→ GIVEN EXERCISE:
Wherever a line holds the string "part", copy that line.

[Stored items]
* * *
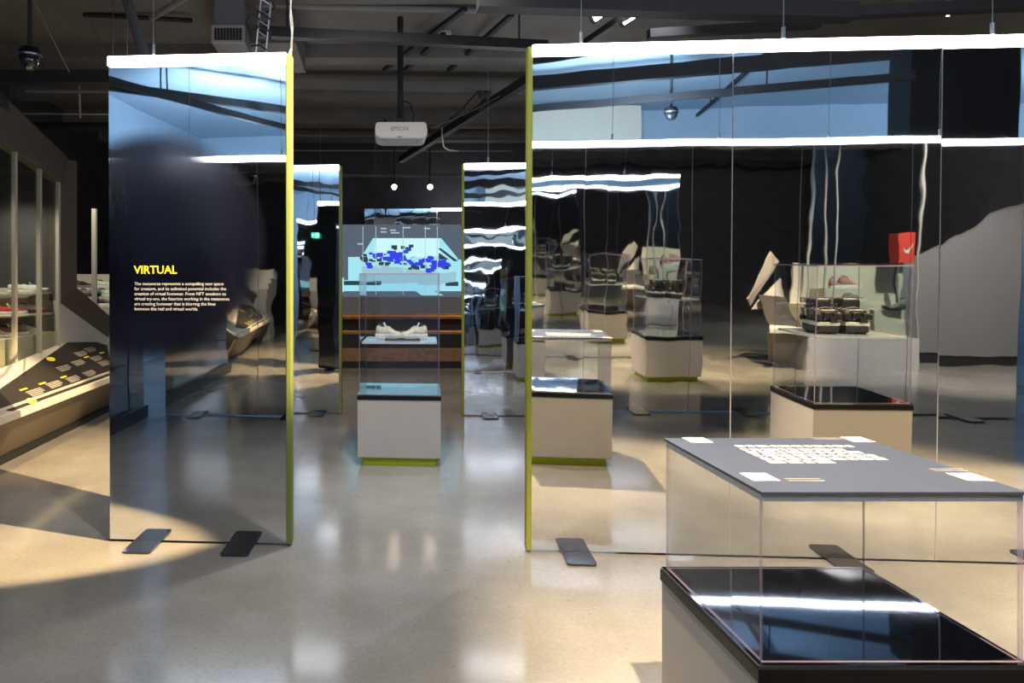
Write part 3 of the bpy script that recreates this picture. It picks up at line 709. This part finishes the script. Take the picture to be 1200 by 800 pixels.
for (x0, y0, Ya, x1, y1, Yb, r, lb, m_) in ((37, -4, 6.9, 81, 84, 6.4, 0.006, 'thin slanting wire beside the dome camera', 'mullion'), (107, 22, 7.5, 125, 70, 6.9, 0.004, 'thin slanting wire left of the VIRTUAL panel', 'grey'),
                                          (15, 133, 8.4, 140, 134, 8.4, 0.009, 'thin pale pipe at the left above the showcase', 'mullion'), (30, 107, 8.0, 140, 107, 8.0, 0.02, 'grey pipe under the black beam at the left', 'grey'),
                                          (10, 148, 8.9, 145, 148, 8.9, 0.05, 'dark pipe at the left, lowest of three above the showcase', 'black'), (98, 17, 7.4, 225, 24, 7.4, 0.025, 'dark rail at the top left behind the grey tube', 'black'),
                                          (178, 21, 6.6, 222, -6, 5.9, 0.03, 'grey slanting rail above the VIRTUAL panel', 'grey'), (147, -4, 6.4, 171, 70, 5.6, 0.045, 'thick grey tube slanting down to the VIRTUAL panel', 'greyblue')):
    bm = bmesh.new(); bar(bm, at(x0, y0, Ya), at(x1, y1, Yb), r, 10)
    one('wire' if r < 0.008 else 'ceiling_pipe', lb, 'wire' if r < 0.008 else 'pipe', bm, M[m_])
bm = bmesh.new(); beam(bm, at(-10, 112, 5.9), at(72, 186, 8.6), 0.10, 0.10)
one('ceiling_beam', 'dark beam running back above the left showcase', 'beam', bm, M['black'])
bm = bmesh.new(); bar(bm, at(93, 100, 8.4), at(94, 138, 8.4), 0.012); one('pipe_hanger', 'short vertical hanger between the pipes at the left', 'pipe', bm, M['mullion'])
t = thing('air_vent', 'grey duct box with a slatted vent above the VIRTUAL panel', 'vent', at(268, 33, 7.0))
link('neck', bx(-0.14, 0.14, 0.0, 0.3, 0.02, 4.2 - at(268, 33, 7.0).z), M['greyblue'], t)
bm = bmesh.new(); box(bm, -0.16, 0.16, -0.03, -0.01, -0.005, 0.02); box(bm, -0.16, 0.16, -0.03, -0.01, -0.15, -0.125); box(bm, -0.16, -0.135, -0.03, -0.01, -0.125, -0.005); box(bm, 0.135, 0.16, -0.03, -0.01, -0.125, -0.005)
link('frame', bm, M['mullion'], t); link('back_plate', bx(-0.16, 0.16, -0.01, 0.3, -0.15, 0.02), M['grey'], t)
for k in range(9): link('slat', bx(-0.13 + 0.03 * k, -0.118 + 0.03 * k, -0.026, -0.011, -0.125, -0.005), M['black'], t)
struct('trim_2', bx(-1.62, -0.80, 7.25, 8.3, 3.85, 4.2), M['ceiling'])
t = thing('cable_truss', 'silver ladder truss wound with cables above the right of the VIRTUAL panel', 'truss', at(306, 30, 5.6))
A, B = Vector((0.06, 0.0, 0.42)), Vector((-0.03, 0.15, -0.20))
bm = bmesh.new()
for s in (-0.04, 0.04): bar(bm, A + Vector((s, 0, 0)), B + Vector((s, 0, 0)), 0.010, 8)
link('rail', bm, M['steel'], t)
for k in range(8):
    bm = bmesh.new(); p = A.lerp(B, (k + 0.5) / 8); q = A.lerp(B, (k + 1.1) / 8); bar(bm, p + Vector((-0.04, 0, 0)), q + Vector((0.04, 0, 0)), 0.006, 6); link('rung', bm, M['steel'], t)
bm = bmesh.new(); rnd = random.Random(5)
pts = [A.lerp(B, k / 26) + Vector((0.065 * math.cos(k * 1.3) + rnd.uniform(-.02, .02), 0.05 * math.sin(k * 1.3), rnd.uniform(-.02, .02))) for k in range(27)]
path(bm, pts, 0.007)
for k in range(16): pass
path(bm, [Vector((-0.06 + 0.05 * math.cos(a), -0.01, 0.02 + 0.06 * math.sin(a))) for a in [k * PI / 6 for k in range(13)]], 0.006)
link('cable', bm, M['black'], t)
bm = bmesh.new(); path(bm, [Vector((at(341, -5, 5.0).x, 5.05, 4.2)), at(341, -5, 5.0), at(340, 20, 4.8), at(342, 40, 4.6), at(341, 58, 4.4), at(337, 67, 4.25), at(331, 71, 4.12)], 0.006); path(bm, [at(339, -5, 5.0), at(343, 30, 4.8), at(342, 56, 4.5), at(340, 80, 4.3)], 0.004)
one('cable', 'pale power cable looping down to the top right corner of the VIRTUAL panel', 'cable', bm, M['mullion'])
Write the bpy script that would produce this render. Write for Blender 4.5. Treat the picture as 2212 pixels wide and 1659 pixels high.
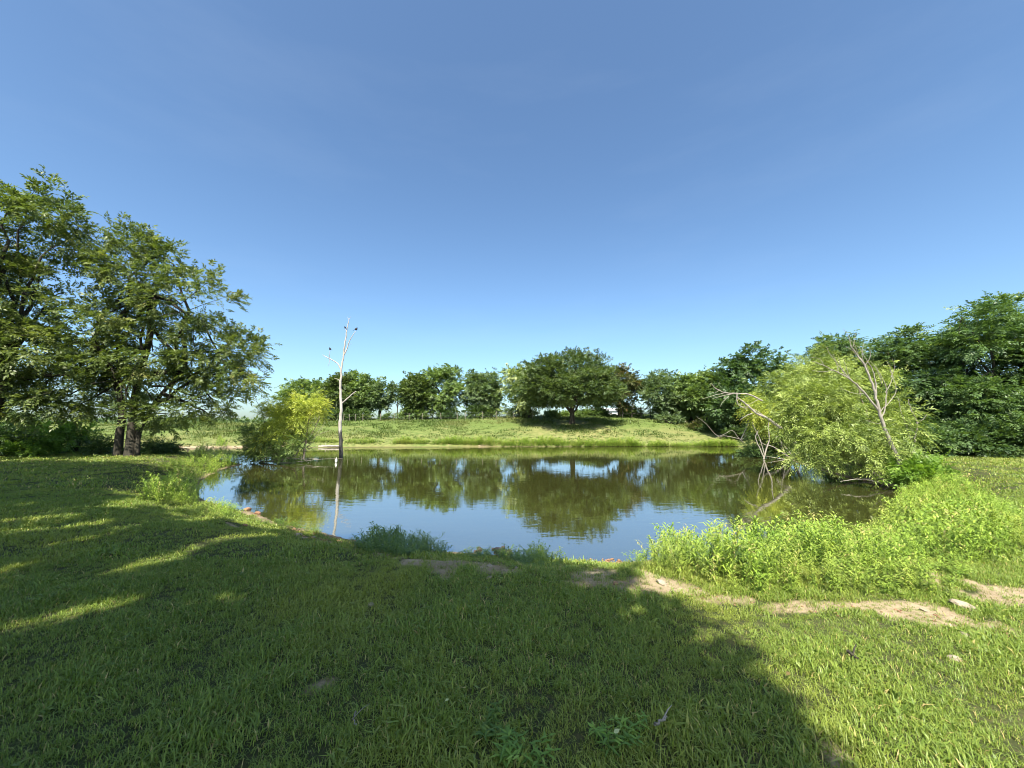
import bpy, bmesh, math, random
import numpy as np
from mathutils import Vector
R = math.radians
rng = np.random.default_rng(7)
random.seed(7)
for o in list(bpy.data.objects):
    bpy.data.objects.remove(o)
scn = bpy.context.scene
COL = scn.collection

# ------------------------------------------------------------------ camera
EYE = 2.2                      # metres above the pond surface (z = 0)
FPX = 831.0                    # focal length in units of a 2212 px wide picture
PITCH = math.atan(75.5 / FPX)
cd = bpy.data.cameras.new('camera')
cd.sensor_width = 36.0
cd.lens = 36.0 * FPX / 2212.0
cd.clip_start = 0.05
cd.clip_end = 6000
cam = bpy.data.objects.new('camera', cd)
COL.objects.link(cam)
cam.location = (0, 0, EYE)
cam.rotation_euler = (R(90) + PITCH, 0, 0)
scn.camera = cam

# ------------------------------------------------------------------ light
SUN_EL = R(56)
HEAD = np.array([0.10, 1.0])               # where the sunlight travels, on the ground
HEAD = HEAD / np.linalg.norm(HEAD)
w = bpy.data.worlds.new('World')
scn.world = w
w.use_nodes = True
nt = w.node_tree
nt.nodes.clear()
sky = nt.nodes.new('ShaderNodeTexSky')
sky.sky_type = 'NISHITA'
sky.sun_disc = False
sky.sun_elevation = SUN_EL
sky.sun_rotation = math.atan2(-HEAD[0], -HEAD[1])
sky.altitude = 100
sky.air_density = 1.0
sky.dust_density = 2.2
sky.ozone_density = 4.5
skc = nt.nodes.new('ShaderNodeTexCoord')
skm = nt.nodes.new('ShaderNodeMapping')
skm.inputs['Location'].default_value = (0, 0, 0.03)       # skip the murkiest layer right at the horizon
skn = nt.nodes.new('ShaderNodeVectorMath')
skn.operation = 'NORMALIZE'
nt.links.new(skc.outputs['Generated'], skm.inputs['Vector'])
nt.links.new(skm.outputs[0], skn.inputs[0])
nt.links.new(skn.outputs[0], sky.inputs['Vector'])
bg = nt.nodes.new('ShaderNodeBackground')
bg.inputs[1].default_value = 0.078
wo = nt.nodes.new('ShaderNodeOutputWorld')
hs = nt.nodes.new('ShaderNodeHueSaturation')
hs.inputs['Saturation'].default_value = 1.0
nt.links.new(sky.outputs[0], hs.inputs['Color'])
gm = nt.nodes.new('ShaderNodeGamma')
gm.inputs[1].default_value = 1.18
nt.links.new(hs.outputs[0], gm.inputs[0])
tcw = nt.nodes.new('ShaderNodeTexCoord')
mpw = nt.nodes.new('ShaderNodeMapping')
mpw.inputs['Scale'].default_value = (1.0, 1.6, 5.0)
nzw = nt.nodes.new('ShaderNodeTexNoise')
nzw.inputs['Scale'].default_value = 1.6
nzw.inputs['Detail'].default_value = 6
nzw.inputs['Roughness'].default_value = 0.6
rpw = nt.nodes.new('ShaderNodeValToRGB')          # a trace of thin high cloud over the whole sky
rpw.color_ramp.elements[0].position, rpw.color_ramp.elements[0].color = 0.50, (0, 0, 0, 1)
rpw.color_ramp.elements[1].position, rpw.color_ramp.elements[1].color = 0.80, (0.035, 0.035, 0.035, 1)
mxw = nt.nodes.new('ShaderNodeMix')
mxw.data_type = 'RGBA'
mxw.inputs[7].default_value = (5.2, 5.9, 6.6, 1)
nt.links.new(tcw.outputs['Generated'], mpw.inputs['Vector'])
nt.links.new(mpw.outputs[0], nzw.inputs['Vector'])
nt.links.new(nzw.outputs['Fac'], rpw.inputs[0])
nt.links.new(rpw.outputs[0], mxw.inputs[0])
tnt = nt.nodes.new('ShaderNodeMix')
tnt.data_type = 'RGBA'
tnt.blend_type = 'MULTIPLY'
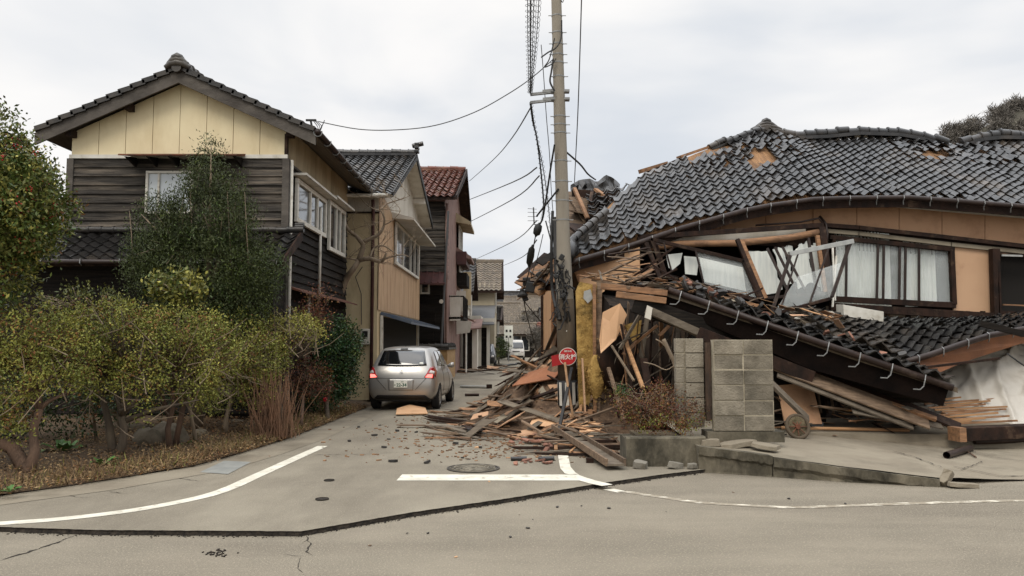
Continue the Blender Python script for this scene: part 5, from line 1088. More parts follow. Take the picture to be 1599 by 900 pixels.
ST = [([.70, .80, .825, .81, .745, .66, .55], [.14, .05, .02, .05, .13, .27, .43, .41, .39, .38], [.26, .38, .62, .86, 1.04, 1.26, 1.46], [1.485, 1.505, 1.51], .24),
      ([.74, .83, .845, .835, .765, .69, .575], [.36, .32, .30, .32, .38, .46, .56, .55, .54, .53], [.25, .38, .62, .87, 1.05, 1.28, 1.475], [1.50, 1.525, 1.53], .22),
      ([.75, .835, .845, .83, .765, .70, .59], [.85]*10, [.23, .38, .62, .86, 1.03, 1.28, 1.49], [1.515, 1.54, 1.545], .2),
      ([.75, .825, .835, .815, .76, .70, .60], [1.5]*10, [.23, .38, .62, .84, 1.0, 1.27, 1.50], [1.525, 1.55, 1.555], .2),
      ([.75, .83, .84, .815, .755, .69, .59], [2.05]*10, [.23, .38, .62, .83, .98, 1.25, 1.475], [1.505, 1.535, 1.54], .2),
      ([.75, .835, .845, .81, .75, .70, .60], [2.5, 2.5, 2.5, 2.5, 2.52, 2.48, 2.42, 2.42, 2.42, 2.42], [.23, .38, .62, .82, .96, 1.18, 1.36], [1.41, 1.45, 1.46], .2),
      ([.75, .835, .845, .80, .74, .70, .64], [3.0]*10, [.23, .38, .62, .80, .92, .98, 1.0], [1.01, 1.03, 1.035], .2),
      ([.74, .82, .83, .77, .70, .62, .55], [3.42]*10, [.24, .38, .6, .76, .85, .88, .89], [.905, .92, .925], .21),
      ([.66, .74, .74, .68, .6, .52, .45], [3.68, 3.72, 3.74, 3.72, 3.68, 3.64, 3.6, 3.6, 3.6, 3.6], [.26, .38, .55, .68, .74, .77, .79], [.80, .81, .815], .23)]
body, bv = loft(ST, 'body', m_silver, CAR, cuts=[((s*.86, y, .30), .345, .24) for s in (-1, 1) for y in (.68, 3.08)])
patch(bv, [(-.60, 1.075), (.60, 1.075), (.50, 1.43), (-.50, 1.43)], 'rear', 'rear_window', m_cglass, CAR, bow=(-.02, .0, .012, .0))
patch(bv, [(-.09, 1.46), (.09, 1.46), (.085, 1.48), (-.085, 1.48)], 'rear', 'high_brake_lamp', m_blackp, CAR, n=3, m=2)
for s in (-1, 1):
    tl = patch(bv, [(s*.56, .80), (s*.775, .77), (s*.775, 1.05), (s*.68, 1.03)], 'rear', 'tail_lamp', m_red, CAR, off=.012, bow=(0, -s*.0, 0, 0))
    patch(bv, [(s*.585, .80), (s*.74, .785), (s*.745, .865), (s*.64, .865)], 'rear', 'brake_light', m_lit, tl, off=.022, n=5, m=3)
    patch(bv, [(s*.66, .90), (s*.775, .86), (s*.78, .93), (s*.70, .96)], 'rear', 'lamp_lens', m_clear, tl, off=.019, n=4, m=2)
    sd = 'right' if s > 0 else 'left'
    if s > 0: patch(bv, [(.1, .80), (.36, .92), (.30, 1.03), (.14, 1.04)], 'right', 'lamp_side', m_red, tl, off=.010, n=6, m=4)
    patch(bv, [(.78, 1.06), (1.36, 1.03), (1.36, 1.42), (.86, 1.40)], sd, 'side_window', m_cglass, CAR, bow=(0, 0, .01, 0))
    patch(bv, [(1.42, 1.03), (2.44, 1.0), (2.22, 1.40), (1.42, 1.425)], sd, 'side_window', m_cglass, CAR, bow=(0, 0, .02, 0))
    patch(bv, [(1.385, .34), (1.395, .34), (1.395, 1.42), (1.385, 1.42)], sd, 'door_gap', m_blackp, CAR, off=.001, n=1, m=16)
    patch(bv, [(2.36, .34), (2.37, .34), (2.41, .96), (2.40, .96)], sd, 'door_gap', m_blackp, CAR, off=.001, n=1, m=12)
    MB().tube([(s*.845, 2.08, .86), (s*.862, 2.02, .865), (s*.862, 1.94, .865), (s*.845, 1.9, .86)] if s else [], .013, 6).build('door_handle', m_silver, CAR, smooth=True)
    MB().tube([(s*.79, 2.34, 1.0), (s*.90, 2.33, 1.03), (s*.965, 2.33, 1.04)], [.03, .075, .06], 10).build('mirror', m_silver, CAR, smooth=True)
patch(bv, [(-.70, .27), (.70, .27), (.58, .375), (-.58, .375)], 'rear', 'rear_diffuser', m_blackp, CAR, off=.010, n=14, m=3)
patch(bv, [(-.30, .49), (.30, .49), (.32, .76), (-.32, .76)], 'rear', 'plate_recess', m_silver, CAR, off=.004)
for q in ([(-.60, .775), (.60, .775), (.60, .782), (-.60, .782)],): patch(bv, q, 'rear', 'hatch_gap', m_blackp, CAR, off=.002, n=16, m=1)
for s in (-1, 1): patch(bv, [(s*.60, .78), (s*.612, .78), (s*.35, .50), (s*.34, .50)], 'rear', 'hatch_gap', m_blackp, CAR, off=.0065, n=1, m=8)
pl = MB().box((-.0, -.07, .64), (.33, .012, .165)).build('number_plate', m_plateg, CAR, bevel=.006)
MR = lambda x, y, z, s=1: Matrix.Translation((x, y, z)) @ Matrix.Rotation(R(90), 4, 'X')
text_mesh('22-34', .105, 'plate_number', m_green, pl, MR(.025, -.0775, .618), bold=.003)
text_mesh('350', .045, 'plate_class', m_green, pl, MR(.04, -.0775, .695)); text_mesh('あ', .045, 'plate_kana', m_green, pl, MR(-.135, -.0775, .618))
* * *
→ WORKED SOLUTION:
Write part 3 of the bpy script that recreates this picture. It picks up at line 709. This part finishes the script. Take the picture to be 1200 by 800 pixels.
Continue the Blender Python script for this scene: part 5, from line 1088. More parts follow. Take the picture to be 1599 by 900 pixels.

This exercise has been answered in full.